If you ordered 1,000 units each of Blue, Green, Red, Yellow, and Black, we cannot pack them simultaneously unless we have five separate packing lines (which we don't). We must pack all Blue units, stop, clear the line of Blue packaging materials, bring in Green packaging materials, and restart. This "line clearance" is mandatory to prevent a Blue tumbler from ending up in a box labeled "Green"—a critical quality failure.

Diagram comparing the linear flow of single-SKU assembly vs the stop-start nature of multi-SKU batching — Figure 2: Visualizing the "stop-start" friction in multi-SKU assembly lines.

The "Leftover" Material Problem

Furthermore, raw material is not bought in exact unit quantities; it is bought in 25kg bags. To produce exactly 1,000 units of a specific color, we might need 180kg of material. We have to mix 200kg (8 bags). The remaining 20kg is often wasted because it cannot be stored long-term once mixed with the color masterbatch.

This material inefficiency forces factories to charge higher unit prices for split-color orders, or worse, wait until they can combine your "Red" run with another client's "Red" run to save material—a practice that introduces unpredictable delays.

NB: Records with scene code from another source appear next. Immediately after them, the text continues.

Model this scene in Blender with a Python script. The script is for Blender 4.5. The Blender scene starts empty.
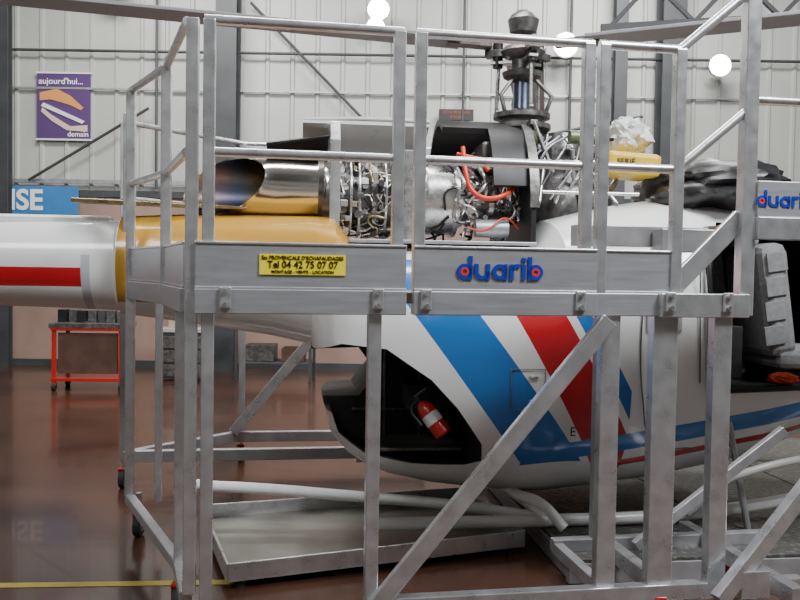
import bpy, bmesh, math, random
from mathutils import Vector, Matrix, Euler
random.seed(7)
SC=bpy.context.scene
COL=SC.collection

# ---------------- materials ----------------
def mat(name,col,metal=0.0,rough=0.5,var=0.0,scale=6.0,bump=0.0,coat=0.0,emit=0.0,stretch=None,spec=None):
    m=bpy.data.materials.new(name); m.use_nodes=True
    nt=m.node_tree; b=nt.nodes['Principled BSDF']
    b.inputs['Base Color'].default_value=(*col,1)
    b.inputs['Metallic'].default_value=metal
    b.inputs['Roughness'].default_value=rough
    if spec is not None: b.inputs['Specular IOR Level'].default_value=spec
    b.inputs['Coat Weight'].default_value=coat
    if emit>0:
        b.inputs['Emission Color'].default_value=(*col,1); b.inputs['Emission Strength'].default_value=emit
    if var>0 or bump>0:
        tc=nt.nodes.new('ShaderNodeTexCoord'); mp=nt.nodes.new('ShaderNodeMapping')
        if stretch: mp.inputs['Scale'].default_value=stretch
        nz=nt.nodes.new('ShaderNodeTexNoise'); nz.inputs['Scale'].default_value=scale; nz.inputs['Detail'].default_value=5
        nt.links.new(tc.outputs['Object'],mp.inputs[0]); nt.links.new(mp.outputs[0],nz.inputs['Vector'])
        if var>0:
            r=nt.nodes.new('ShaderNodeValToRGB')
            r.color_ramp.elements[0].position=.3; r.color_ramp.elements[1].position=.7
            r.color_ramp.elements[0].color=(*[c*(1-var) for c in col],1)
            r.color_ramp.elements[1].color=(*[min(1,c*(1+var)) for c in col],1)
            nt.links.new(nz.outputs['Fac'],r.inputs[0]); nt.links.new(r.outputs[0],b.inputs['Base Color'])
            mr=nt.nodes.new('ShaderNodeMapRange'); mr.inputs[3].default_value=max(0,rough-.1); mr.inputs[4].default_value=min(1,rough+.1)
            nt.links.new(nz.outputs['Fac'],mr.inputs[0]); nt.links.new(mr.outputs[0],b.inputs['Roughness'])
        if bump>0:
            bp=nt.nodes.new('ShaderNodeBump'); bp.inputs['Strength'].default_value=bump; bp.inputs['Distance'].default_value=.01
            nt.links.new(nz.outputs['Fac'],bp.inputs['Height']); nt.links.new(bp.outputs[0],b.inputs['Normal'])
    return m

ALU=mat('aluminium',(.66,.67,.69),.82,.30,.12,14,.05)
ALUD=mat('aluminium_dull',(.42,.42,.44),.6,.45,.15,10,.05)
KICK=mat('kickboard_alu',(.47,.48,.51),.65,.38,.08,5,.03,stretch=(1,1,12))
DECKM=mat('deck_ply',(.30,.22,.15),0,.6,.2,8)
CHROME=mat('exhaust_steel',(.84,.81,.76),1,.15,.05,3)
STEEL=mat('engine_steel',(.62,.61,.60),.9,.28,.2,20,.1)
DSTEEL=mat('dark_steel',(.16,.155,.15),.7,.4,.4,25,.2)
BLACK=mat('black_paint',(.012,.012,.013),.1,.45,.2,8)
RUBBER=mat('rubber',(.02,.02,.02),0,.8)
INT=mat('dark_interior',(.018,.018,.02),0,.6,.4,12)
RED=mat('red_paint',(.50,.015,.012),0,.35,coat=.4)
REDH=mat('red_hose',(.65,.06,.02),.1,.35)
BRASS=mat('brass',(.42,.33,.18),.9,.3,.2,15)
WHITE=mat('white_paint',(.80,.81,.80),0,.3,.03,4,coat=.3)
YEL=mat('yellow_cover',(.75,.48,.03),0,.45,.1,6)
YSIGN=mat('yellow_sign',(.92,.76,.02),0,.5)
BLUE=mat('blue_letter',(.008,.03,.33),0,.4)
REDL=mat('red_letter',(.7,.02,.03),0,.4)
BLK=mat('black_letter',(.01,.01,.01),0,.5)
WLET=mat('white_letter',(.9,.9,.9),0,.5)
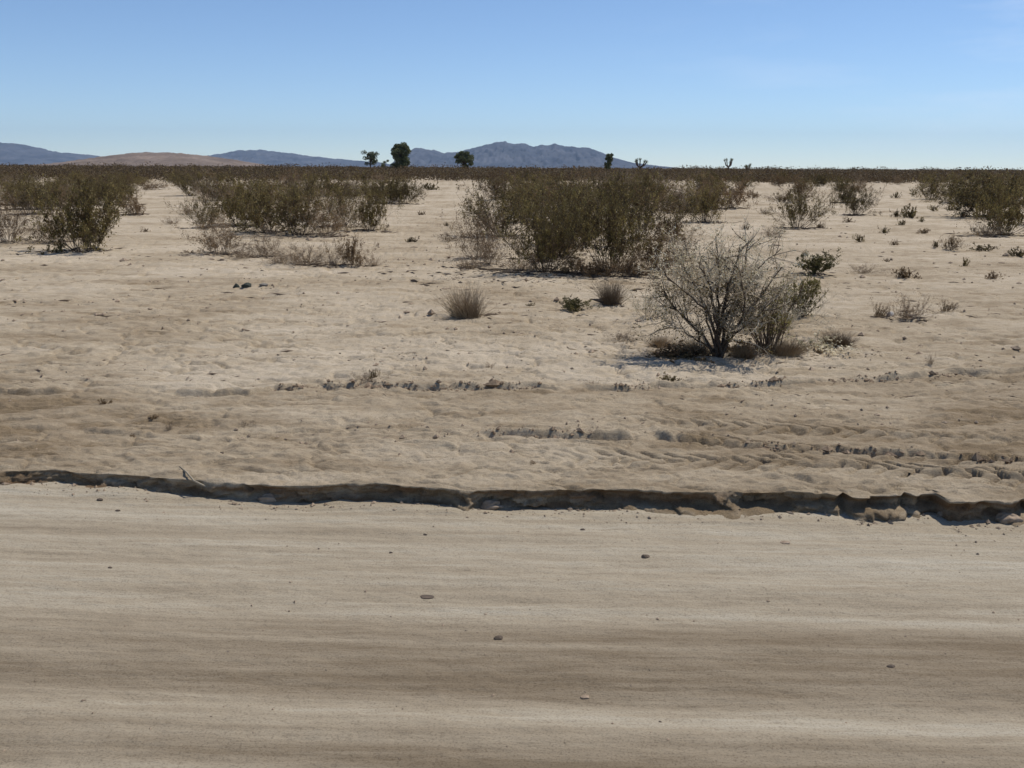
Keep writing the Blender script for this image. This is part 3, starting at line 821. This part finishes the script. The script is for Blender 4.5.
# -- the tall grey dead bush right of centre (hero)
def hero():
    p = at(719, 358); z = float(gz(p[0], p[1])[0])
    t = thing('dry_bush', 'tall half dead bush with forked dark stems and pale crown on the right', 'bush', (p[0], p[1], z), G_BIG)
    rng = np.random.default_rng(77)
    gs = Geo(); gt = Geo(); gl = Geo(); go = Geo(); cen = []
    d0 = (p - CAM) @ FWD; s = d0 / F   # metres per pixel
    # main limbs: pixel targets relative to base, with depth in metres
    limbs = [((-4, 30), (-9, 62), (-20, 84), -0.05, 0.020), ((-16, 20), (-42, 44), (-58, 66), 0.12, 0.015), ((2, 34), (8, 70), (18, 108), 0.10, 0.021),
             ((6, 32), (22, 66), (30, 112), 0.25, 0.018), ((10, 26), (34, 60), (52, 92), -0.15, 0.016), ((-8, 40), (-26, 72), (-44, 100), 0.3, 0.014),
             ((4, 22), (24, 36), (44, 62), -0.25, 0.012), ((-2, 44), (0, 80), (-4, 118), 0.2, 0.013), ((-14, 14), (-34, 24), (-60, 40), -0.2, 0.010),
             ((12, 40), (38, 84), (64, 104), 0.3, 0.012), ((-6, 36), (-30, 60), (-66, 88), -0.1, 0.011), ((8, 20), (20, 50), (10, 90), -0.2, 0.012),
             ((-10, 34), (-16, 64), (-32, 112), 0.4, 0.011)]
    for a, b, c, dep, r in limbs:
        ctrl = np.array([[0, 0, -0.04], [a[0] * s, dep * .3, a[1] * s], [b[0] * s, dep * .7, b[1] * s], [c[0] * s, dep, c[1] * s]])
        ctrl[0, :2] = rng.normal(size=2) * 0.025
        tt = np.linspace(0, 3, 13); P = np.stack([np.interp(tt, [0, 1, 2, 3], ctrl[:, k]) for k in range(3)], 1)
        for _ in range(2): P[1:-1] = (P[:-2] + P[1:-1] * 2 + P[2:]) / 4
        P[1:] += rng.normal(size=(12, 3)) * 0.008
        gs.tube(P, np.linspace(r * 1.1, r * 0.28, 13), 5)
        for q in range(20):
            f = rng.uniform(3.2, 12); i0 = min(int(f), 11); o_ = P[i0] + (P[i0 + 1] - P[i0]) * (f - i0)
            dd = unit(unit(P[i0 + 1] - P[i0]) * 0.8 + rng.normal(size=3) * 0.6 + [0, 0, 0.25]); ln = rng.uniform(0.14, 0.34)
            Q = [o_]
            for k in range(4):
                dd = unit(dd + rng.normal(size=3) * 0.22); Q.append(Q[-1] + dd * ln / 4)
            Q = np.array(Q)
            (gs if rng.random() < 0.28 else gt).tube(Q, np.linspace(r * 0.32 + .0015, 0.0014, 5), 3)
            for w_ in range(9):
                j = rng.integers(1, 5); e0 = Q[j]
                de = unit(dd * 0.5 + rng.normal(size=3) * 0.8 + [0, 0, 0.1]); l2 = rng.uniform(0.04, 0.13)
                m_ = e0 + de * l2 * .5 + rng.normal(size=3) * 0.01; e1 = e0 + de * l2
                gt.tube([e0, m_, e1], [0.0022, 0.0016, 0.0009], 3)
                kk = rng.poisson(2.6); cen.append(e0 + (e1 - e0) * rng.uniform(0.3, 1.1, (kk, 1)) + rng.normal(size=(kk, 3)) * 0.014)
    cen = np.vstack(cen); low = (cen[:, 2] < 0.62) | (rng.random(len(cen)) < 0.25)
    leaves(gl, rng, cen[~low], 0.0105); leaves(go, rng, cen[low], 0.010)
    obj('green_foliage', go.mesh('dry_bush_green_leaves'), M_LEAF, t)['label'] = 'olive leaves low in the bush'
    obj('stems', gs.mesh('dry_bush_stems', True), M_BARK, t)
    obj('twigs', gt.mesh('dry_bush_twigs'), M_TWIGP, t)
    obj('foliage', gl.mesh('dry_bush_leaves'), M_GREYL, t)
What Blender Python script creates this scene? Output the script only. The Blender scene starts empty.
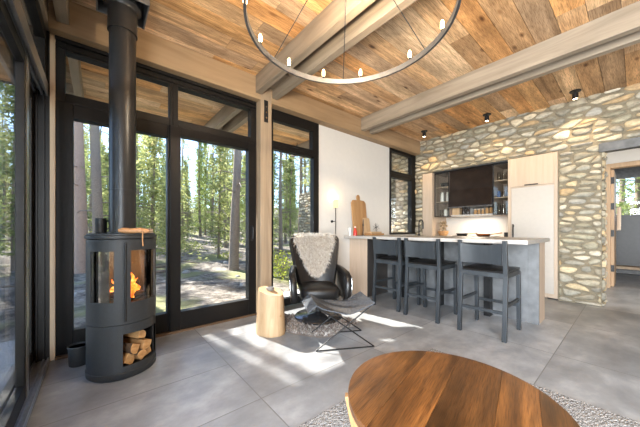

Strategic Advice for Project Managers

If your deadline is tight, simplify your SKU count. A single color run of 5,000 units will always exit the factory 3-5 days faster than a 5-color split. If variety is non-negotiable, acknowledge the "complexity tax" in your timeline planning. Add 1 day of buffer for every additional SKU beyond the first. This realistic approach prevents the panic of last-minute delays when the production line is inevitably halted for its fourth cleaning of the week.